S00 power contactor with spring-loaded terminals
The Siemens 3RT1016-2BB42-ZW97 is a SIRIUS S00 power contactor with a 24 VDC coil and spring-loaded terminals for the main current circuit. It snaps onto a 35 mm DIN rail per DIN EN 50022 and occupies 45 mm of panel width — a standard slot in any control cabinet layout. The IP20 finger protection on the front and terminals means it's safe for open-panel installation where operators reach in for maintenance.
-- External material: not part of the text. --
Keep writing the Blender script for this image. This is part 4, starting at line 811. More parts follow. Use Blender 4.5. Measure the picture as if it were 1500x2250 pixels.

Ratings that decide the fit
The headline rating is 10 A in AC-12 duty (resistive loads at line frequency). That's the maximum continuous current the main contacts can carry when switching resistive heaters, lighting banks, or transformer primaries. For motor loads, the AC-2 rating at 400 V is 4 kW — that's the figure for wound-rotor motors where the contactor makes and breaks under load. The AC-4 rating at 400 V is 8.5 A, which governs plugging and inching duty on squirrel-cage motors; that's the number a drive designer looks at for reversing or jogging circuits. At higher voltages the contactor delivers 4.5 kW at 500 V and 5.5 kW at 690 V — both AC-3 duty, the standard for starting squirrel-cage motors and disconnecting after they're up to speed. The coil pulls 3.3 W on closing and holds at 3.3 W, so the DC supply needs to source about 140 mA continuous per contactor. Operating temperature spans -25 to +60 °C, and the pollution degree 3 rating means it's suited for industrial environments with conductive dust or occasional condensation.
Termination and wiring
Spring-loaded terminals accept 2x (0.25 to 2.5 mm²) solid or stranded wire, or 2x (24 to 14 AWG). No screwdriver torque required — strip 8 mm, push in, done. The side-by-side mounting clearance is 6 mm, so you can pack contactors tight on the rail without derating, provided the ambient stays within the -25 to +60 °C window.
Short-circuit coordination
For Type 2 coordination (no damage to the contactor after a fault), the required upstream fuse is gL/gG 20 A. For Type 1 coordination (contactor may need replacement after a fault), use gL/gG 35 A. These are the fuse sizes that limit let-through energy so the contactor's welds stay within acceptable limits.